World News
Chinese Demand, Mideast Tensions Drive Up Bulker Rates
Shipping rates for capesize vessels hit nearly $30,000 per day in recent days, their highest level since December 2011, driven by Chinese demand for iron ore and political tensions in the Middle East, Reuters reports.
Since 2008, Capesize rates have ranged from a peak of $233,988 per day to a low of just over $2,000 a day, barely a fifth of the vessels' operating costs.
"While the capesize market has benefited greatly from strong demand for imported iron ore cargoes from Chinese buyers, panamax, supramax, and handysize rates have been aided by a moderate amount of coal, grain, and mineral cargoes surfacing in the market recently," said Jeffrey Landsberg of commodities consultancy Commodore Research.

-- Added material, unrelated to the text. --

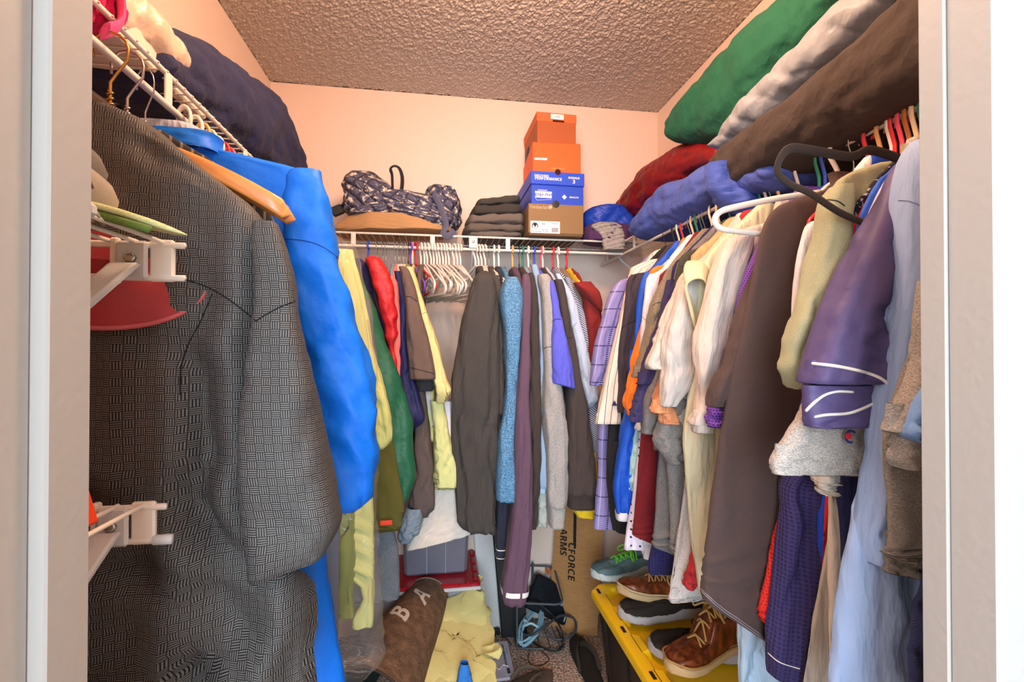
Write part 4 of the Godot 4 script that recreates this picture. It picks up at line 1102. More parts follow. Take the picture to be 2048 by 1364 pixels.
# ---------------------------------------------------------------- left rack, far to near
func left_rack():
	var L := {"rod": RODL}
	# garments whose right edges show between the blue jacket and the back rack
	wear("green_jacket", "dark green windbreaker with a gathered elastic waist at the far left", "jacket", cl("1f6a4c", "shiny"), 1.50,
		[[535, 0, 712], [570, 0, 728], [628, 0, 752], [714, 0, 780], [782, 0, 808], [850, 0, 823], [900, 0, 824], [950, 0, 826], [990, 0, 815], [1014, 0, 796], [1024, 748, 784]], [], {"rod": RODL, "th": 0.05, "f": 0.014, "cr": 0.008, "hang": ["tube", "green"], "short": "dark green windbreaker"})
	wear("grey_tee", "blue grey heathered tee shirt low behind the clear garment bag", "t-shirt", cl("7f8d9c", "heather"), 1.46,
		[[600, 0, 740], [800, 0, 765], [1047, 0, 786], [1100, 0, 796], [1185, 0, 799], [1192, 700, 786]], [], {"rod": RODL, "hang": ["tube", "white"], "short": "blue grey tee shirt", "th": 0.03})
	wear("olive_trousers", "olive green trouser leg with orange tag below the green windbreaker", "trousers", cl("5b5a24", "twill"), 1.44,
		[[800, 0, 770], [1000, 0, 806], [1022, 0, 805], [1050, 0, 803], [1058, 745, 796]], [], {"rod": RODL, "hang": ["wire", "steel"], "short": "olive trousers"})
	put("tag_label", cbox(Vector3(0.035, 0.014, 0.004), 0.002), mt("e8432a", 0.6), get_child(-2), on_z(772, 1046, 1.40) - get_child(-2).position)
	wear("lime_shirt", "pale lime shirt edging the blue jacket sleeve", "shirt", cl("d3dd8e", "plain"), 1.34,
		[[500, 0, 706], [530, 0, 712], [572, 0, 724], [634, 0, 737], [711, 0, 750], [803, 0, 775], [850, 0, 783], [880, 0, 783], [897, 700, 768]], [[[640, 700, 736], [711, 712, 750], [803, 722, 775], [868, 733, 784], [894, 745, 770]]], {"rod": RODL, "hang": ["tube", "yellow"], "short": "pale lime shirt", "f": 0.006})
	# clear garment bag over pale clothes
	wear("yellow_dress_shirt", "pale yellow green shirt hanging inside the clear garment bag", "shirt", cl("cfd68a", "plain"), 1.25,
		[[520, 0, 700], [560, 0, 712], [700, 0, 738], [1000, 0, 745], [1033, 0, 747], [1150, 700, 747], [1240, 704, 747], [1248, 706, 746]], [], {"rod": RODL, "th": 0.022, "hang": ["wire", "steel"], "short": "pale yellow green shirt", "base": 0.5, "f": 0.006, "wr": 0.002})
	wear("green_trousers", "moss green trousers hanging inside the clear garment bag", "trousers", cl("7f9248", "plain"), 1.22,
		[[700, 0, 690], [1000, 676, 704], [1100, 677, 706], [1230, 678, 706]], [], {"rod": RODL, "th": 0.018, "hang": ["tube", "white"], "short": "moss green trousers", "base": 0.5})
	var bag := thing("garment_bag", "clear crinkled plastic garment bag hanging to knee height on the left rack", "garment bag", Vector3(RODL, 0.45, -1.235))
	var br := rows_z([[485, 0, 700], [505, 0, 710], [560, 0, 722], [700, 0, 746], [900, 0, 750], [1040, 0, 751], [1120, 0, 754], [1200, 0, 764], [1282, 0, 765], [1325, 672, 755], [1348, 668, 730]], 1.235, 0.045, RODL)
	put("film", off(loft(br, 5, {"nr": 60, "nu": 60, "f": 0.010, "fl": 0.07, "wr": 0.006, "cr": 0.012, "wf": 12.0}), -bag.position), M.film, bag)
	wear("grey_blazer", "slate grey jacket edge between blue jacket and garment bag", "jacket", cl("66748a", "twill"), 1.06,
		[[520, 0, 640], [700, 0, 660], [1000, 0, 680], [1100, 0, 678], [1250, 0, 676], [1345, 0, 670]], [], {"rod": RODL, "th": 0.02, "hang": ["tube", "pink"], "short": "slate grey jacket", "base": 0.45})
	# the blue jacket
	wear("blue_jacket", "bright blue shell jacket with seamed yoke and full sleeve", "jacket", cl("0b72e6", "satin"), 0.86,
		[[284, 0, 384], [300, 0, 420], [318, 0, 500], [336, 0, 580], [356, 0, 630], [400, 0, 640], [470, 0, 640], [700, 0, 620], [900, 0, 615], [1120, 0, 648], [1200, 0, 664], [1364, 0, 689], [1420, 0, 692]],
		[[[346, 590, 634], [372, 580, 644], [430, 578, 656], [500, 580, 668], [570, 590, 688], [640, 600, 708], [700, 612, 724], [760, 618, 742], [830, 624, 748], [900, 634, 749], [960, 650, 747], [1000, 670, 742], [1020, 682, 712]]],
		{"rod": RODL, "th": 0.028, "sth": 0.032, "f": 0.012, "fl": 0.12, "sf": 0.007, "sfl": 0.13, "scr": 0.009, "cr": 0.003, "wr": 0.001, "wf": 22.0, "hang": ["tube", "white"], "short": "bright blue shell jacket", "base": 0.4,
		"seams": [[[562, 478], [590, 479], [620, 484], [650, 496], [676, 516], [690, 532]]], "seam_mat": mt("0a3f9a", 0.8), "fwd": 0.02})
	var bj := get_child(-2)
	# stand collar with its pale lining
	var cp := []
	for q in [[372, 292], [384, 284], [397, 281], [404, 290]]: cp.append(on_z(q[0], q[1], 0.83))
	var cr := [[on_z(372, 272, 0.84), Vector3(0.050, 0, 0), Vector3(0, 0, 0.032)], [on_z(360, 284, 0.84), Vector3(0.056, 0, 0), Vector3(0, 0, 0.036)], [on_z(352, 306, 0.84), Vector3(0.066, 0, 0), Vector3(0, 0, 0.04)]]
	put("collar", off(loft(cr, 8, {"nr": 10, "nu": 40, "f": 0.002, "wr": 0.003, "cr": 0.003}), -bj.position), cl("0b72e6", "satin"), bj)
	var lr := [[on_z(330, 250, 0.855), Vector3(0.046, 0, 0), Vector3(0, 0, 0.022)], [on_z(334, 262, 0.855), Vector3(0.058, 0, 0), Vector3(0, 0, 0.026)], [on_z(338, 300, 0.855), Vector3(0.07, 0, 0), Vector3(0, 0, 0.03)]]
	put("collar_lining", off(loft(lr, 9, {"nr": 12, "nu": 40, "f": 0.001, "wr": 0.002}), -bj.position), cl("b8c4d8", "plain"), bj)
	# pinstriped jacket and its wooden hanger
	wear("pinstripe_jacket", "black pinstriped suit jacket sliver behind the basket weave shirt", "jacket", cl("ffffff", "pinstripe"), 0.755,
		[[270, 0, 340], [300, 0, 390], [340, 0, 450], [400, 0, 522], [440, 0, 546], [480, 0, 560], [560, 0, 570], [700, 0, 570], [1000, 0, 560], [1300, 0, 560]], [], {"rod": RODL, "th": 0.022, "f": 0.003, "hang": ["wire", "steel"], "short": "black pinstriped suit jacket", "base": 0.5})
	# the basket weave shirt nearest the door
	var bw := cl("ffffff", "basket")
	wear("weave_shirt", "black short sleeved shirt woven in a grey basket pattern, nearest the left jamb", "shirt", bw, 0.66,
		[[234, 0, 262], [250, 0, 300], [290, 0, 352], [340, 0, 412], [400, 0, 486], [440, 0, 524], [480, 0, 536], [560, 0, 532], [700, 0, 520], [900, 0, 512], [1100, 0, 560], [1180, 0, 612], [1300, 0, 617], [1420, 0, 620]],
		[[[446, 508, 552], [490, 508, 570], [560, 514, 588], [640, 514, 598], [720, 503, 614], [800, 497, 632], [880, 494, 649], [960, 497, 666], [1020, 504, 678], [1060, 510, 1045, 682], [1120, 514, 1080, 668], [1142, 516, 1098, 656]]],
		{"rod": RODL, "th": 0.035, "sth": 0.05, "f": 0.034, "fl": 0.125, "sf": 0.006, "sfl": 0.15, "wf": 7.0, "wr": 0.005, "swr": 0.004, "base": 0.4, "sd": 12, "fwd": 0.03,
		"seams": [[[360, 556], [410, 572], [450, 594], [480, 616], [512, 642]], [[512, 642], [530, 630], [560, 614], [590, 602]], [[424, 588], [402, 640], [376, 690], [362, 736], [360, 790]]], "seam_mat": mt("0c0c0e", 0.9)})
	hanger("wood", "brass", Vector3(RODL + 0.004, RODY + 0.001, -0.675), PI + 0.05, "curved wooden hanger with twisted brass hook under the basket weave shirt", "", 0.0)
	hanger("wood", "steel", Vector3(RODL, RODY + 0.001, -0.715), PI, "pale wooden hanger with a thick chrome hook, second from the doorway")
	# the other hangers that show between the blue jacket and the rod
	var cols := ["white", "tan", "cream", "white", "red", "pink", "black", "white", "white", "cream", "white", "white", "red", "green", "tan"]
	var spot := ["just behind the blue jacket", "second", "third", "fourth", "fifth", "sixth", "seventh", "eighth", "ninth", "tenth", "eleventh", "twelfth", "thirteenth", "fourteenth", "fifteenth"]
	for k in cols.size():
		var d := 0.895 + 0.027 * k
		var where: String = "right behind the blue jacket on the left rod" if k == 0 else "%s in line behind the blue jacket on the left rod" % spot[k]
		hanger("tube", cols[k], Vector3(RODL, RODY + 0.001, -d), PI + 0.02 * sin(k * 2.3), "%s plastic hanger, %s" % [cols[k], where], "hangers crowded behind the blue jacket", 0.0, 0.7)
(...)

Peter Sand, chief shipping analyst for the Baltic and International Maritime Council (BIMCO), said the industry group does not expect "a full-blown recovery" for dry bulk vessels, but it expects increased "windows of opportunity" for ship owners.
"The fundamental balance is improving almost by the day," he said.
"But we are coming from a very low point."
Political turmoil in the Middle East, including an attack on a container ship in the Suez Canal, has driven up bunker prices, driving up rates and encouraging hedging on freight derivatives contracts.
Moody's Investor Services said in June that dry bulk and crude oil carriers are facing the toughest market conditions among shipping segments.